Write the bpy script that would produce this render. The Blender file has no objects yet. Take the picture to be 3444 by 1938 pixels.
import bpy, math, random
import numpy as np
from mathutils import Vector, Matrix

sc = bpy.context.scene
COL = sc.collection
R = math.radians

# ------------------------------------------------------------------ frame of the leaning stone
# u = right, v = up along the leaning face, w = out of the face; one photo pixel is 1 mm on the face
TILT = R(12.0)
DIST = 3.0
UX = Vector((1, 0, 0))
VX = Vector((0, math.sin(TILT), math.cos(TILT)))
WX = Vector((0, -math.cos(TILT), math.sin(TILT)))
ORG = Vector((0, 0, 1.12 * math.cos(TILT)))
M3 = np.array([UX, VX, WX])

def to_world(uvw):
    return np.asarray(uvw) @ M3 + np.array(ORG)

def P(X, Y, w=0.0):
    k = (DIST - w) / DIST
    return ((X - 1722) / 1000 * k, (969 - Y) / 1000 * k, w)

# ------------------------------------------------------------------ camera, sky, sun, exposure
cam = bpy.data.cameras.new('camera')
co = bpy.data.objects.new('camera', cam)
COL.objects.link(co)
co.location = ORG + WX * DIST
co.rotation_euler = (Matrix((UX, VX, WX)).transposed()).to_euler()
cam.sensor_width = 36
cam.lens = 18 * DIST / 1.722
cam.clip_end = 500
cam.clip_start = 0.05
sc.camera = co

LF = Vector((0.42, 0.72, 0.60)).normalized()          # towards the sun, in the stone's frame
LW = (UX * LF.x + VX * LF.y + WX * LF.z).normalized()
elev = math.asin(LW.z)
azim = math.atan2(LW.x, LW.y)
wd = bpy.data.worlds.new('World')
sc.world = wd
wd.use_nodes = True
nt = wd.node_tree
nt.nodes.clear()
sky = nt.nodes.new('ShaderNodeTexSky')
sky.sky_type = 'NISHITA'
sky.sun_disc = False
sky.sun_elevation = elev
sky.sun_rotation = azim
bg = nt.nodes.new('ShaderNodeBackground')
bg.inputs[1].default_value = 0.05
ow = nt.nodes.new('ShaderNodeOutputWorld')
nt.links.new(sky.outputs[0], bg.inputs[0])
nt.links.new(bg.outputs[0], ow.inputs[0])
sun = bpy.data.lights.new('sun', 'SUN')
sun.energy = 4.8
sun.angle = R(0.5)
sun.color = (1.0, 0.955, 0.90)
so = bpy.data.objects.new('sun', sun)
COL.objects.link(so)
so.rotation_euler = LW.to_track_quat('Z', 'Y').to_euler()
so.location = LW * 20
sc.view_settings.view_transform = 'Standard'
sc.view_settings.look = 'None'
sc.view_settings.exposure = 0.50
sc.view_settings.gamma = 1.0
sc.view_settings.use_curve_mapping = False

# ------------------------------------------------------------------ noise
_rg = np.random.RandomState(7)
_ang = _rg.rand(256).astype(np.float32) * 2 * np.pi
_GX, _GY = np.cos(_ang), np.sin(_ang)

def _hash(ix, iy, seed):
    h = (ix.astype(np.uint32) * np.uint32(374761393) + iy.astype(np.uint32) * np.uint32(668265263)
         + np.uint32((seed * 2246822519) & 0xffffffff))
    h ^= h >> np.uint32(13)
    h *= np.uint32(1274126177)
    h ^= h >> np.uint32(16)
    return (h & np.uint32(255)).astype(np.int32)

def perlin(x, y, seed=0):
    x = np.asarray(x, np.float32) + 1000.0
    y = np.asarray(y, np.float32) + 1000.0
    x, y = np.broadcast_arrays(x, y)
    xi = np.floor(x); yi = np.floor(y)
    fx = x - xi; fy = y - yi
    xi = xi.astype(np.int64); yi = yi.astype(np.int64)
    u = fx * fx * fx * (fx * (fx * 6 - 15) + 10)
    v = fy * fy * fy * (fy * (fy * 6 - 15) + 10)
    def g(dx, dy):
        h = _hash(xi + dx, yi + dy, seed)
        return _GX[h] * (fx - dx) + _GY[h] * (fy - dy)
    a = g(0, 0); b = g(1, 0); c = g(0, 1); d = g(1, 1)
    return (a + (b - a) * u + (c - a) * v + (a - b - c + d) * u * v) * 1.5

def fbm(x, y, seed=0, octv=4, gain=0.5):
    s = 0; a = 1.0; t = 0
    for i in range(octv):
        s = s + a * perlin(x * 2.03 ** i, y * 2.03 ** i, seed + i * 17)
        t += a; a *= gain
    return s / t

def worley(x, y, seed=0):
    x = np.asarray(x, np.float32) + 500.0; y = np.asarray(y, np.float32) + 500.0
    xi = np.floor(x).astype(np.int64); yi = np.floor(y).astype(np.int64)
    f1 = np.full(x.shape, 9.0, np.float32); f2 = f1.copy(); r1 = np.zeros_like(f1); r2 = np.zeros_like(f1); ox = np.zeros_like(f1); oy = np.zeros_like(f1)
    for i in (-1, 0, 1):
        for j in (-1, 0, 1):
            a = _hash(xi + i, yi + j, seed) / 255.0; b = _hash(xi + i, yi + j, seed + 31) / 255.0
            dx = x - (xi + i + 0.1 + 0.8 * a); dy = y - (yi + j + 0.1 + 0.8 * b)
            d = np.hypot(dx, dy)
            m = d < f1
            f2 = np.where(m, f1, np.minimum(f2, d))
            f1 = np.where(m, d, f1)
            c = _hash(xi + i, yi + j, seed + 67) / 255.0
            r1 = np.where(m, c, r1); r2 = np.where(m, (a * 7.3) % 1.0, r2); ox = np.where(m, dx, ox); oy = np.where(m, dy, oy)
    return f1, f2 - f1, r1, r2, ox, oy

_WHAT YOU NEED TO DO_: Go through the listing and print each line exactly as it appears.

_RESULT OF THIS EXERCISE_:
Write the bpy script that would produce this render. The Blender file has no objects yet. Take the picture to be 3444 by 1938 pixels.
import bpy, math, random
import numpy as np
from mathutils import Vector, Matrix

sc = bpy.context.scene
COL = sc.collection
R = math.radians

# ------------------------------------------------------------------ frame of the leaning stone
# u = right, v = up along the leaning face, w = out of the face; one photo pixel is 1 mm on the face
TILT = R(12.0)
DIST = 3.0
UX = Vector((1, 0, 0))
VX = Vector((0, math.sin(TILT), math.cos(TILT)))
WX = Vector((0, -math.cos(TILT), math.sin(TILT)))
ORG = Vector((0, 0, 1.12 * math.cos(TILT)))
M3 = np.array([UX, VX, WX])

def to_world(uvw):
    return np.asarray(uvw) @ M3 + np.array(ORG)

def P(X, Y, w=0.0):
    k = (DIST - w) / DIST
    return ((X - 1722) / 1000 * k, (969 - Y) / 1000 * k, w)

# ------------------------------------------------------------------ camera, sky, sun, exposure
cam = bpy.data.cameras.new('camera')
co = bpy.data.objects.new('camera', cam)
COL.objects.link(co)
co.location = ORG + WX * DIST
co.rotation_euler = (Matrix((UX, VX, WX)).transposed()).to_euler()
cam.sensor_width = 36
cam.lens = 18 * DIST / 1.722
cam.clip_end = 500
cam.clip_start = 0.05
sc.camera = co

LF = Vector((0.42, 0.72, 0.60)).normalized()          # towards the sun, in the stone's frame
LW = (UX * LF.x + VX * LF.y + WX * LF.z).normalized()
elev = math.asin(LW.z)
azim = math.atan2(LW.x, LW.y)
wd = bpy.data.worlds.new('World')
sc.world = wd
wd.use_nodes = True
nt = wd.node_tree
nt.nodes.clear()
sky = nt.nodes.new('ShaderNodeTexSky')
sky.sky_type = 'NISHITA'
sky.sun_disc = False
sky.sun_elevation = elev
sky.sun_rotation = azim
bg = nt.nodes.new('ShaderNodeBackground')
bg.inputs[1].default_value = 0.05
ow = nt.nodes.new('ShaderNodeOutputWorld')
nt.links.new(sky.outputs[0], bg.inputs[0])
nt.links.new(bg.outputs[0], ow.inputs[0])
sun = bpy.data.lights.new('sun', 'SUN')
sun.energy = 4.8
sun.angle = R(0.5)
sun.color = (1.0, 0.955, 0.90)
so = bpy.data.objects.new('sun', sun)
COL.objects.link(so)
so.rotation_euler = LW.to_track_quat('Z', 'Y').to_euler()
so.location = LW * 20
sc.view_settings.view_transform = 'Standard'
sc.view_settings.look = 'None'
sc.view_settings.exposure = 0.50
sc.view_settings.gamma = 1.0
sc.view_settings.use_curve_mapping = False

# ------------------------------------------------------------------ noise
_rg = np.random.RandomState(7)
_ang = _rg.rand(256).astype(np.float32) * 2 * np.pi
_GX, _GY = np.cos(_ang), np.sin(_ang)

def _hash(ix, iy, seed):
    h = (ix.astype(np.uint32) * np.uint32(374761393) + iy.astype(np.uint32) * np.uint32(668265263)
         + np.uint32((seed * 2246822519) & 0xffffffff))
    h ^= h >> np.uint32(13)
    h *= np.uint32(1274126177)
    h ^= h >> np.uint32(16)
    return (h & np.uint32(255)).astype(np.int32)

def perlin(x, y, seed=0):
    x = np.asarray(x, np.float32) + 1000.0
    y = np.asarray(y, np.float32) + 1000.0
    x, y = np.broadcast_arrays(x, y)
    xi = np.floor(x); yi = np.floor(y)
    fx = x - xi; fy = y - yi
    xi = xi.astype(np.int64); yi = yi.astype(np.int64)
    u = fx * fx * fx * (fx * (fx * 6 - 15) + 10)
    v = fy * fy * fy * (fy * (fy * 6 - 15) + 10)
    def g(dx, dy):
        h = _hash(xi + dx, yi + dy, seed)
        return _GX[h] * (fx - dx) + _GY[h] * (fy - dy)
    a = g(0, 0); b = g(1, 0); c = g(0, 1); d = g(1, 1)
    return (a + (b - a) * u + (c - a) * v + (a - b - c + d) * u * v) * 1.5

def fbm(x, y, seed=0, octv=4, gain=0.5):
    s = 0; a = 1.0; t = 0
    for i in range(octv):
        s = s + a * perlin(x * 2.03 ** i, y * 2.03 ** i, seed + i * 17)
        t += a; a *= gain
    return s / t

def worley(x, y, seed=0):
    x = np.asarray(x, np.float32) + 500.0; y = np.asarray(y, np.float32) + 500.0
    xi = np.floor(x).astype(np.int64); yi = np.floor(y).astype(np.int64)
    f1 = np.full(x.shape, 9.0, np.float32); f2 = f1.copy(); r1 = np.zeros_like(f1); r2 = np.zeros_like(f1); ox = np.zeros_like(f1); oy = np.zeros_like(f1)
    for i in (-1, 0, 1):
        for j in (-1, 0, 1):
            a = _hash(xi + i, yi + j, seed) / 255.0; b = _hash(xi + i, yi + j, seed + 31) / 255.0
            dx = x - (xi + i + 0.1 + 0.8 * a); dy = y - (yi + j + 0.1 + 0.8 * b)
            d = np.hypot(dx, dy)
            m = d < f1
            f2 = np.where(m, f1, np.minimum(f2, d))
            f1 = np.where(m, d, f1)
            c = _hash(xi + i, yi + j, seed + 67) / 255.0
            r1 = np.where(m, c, r1); r2 = np.where(m, (a * 7.3) % 1.0, r2); ox = np.where(m, dx, ox); oy = np.where(m, dy, oy)
    return f1, f2 - f1, r1, r2, ox, oy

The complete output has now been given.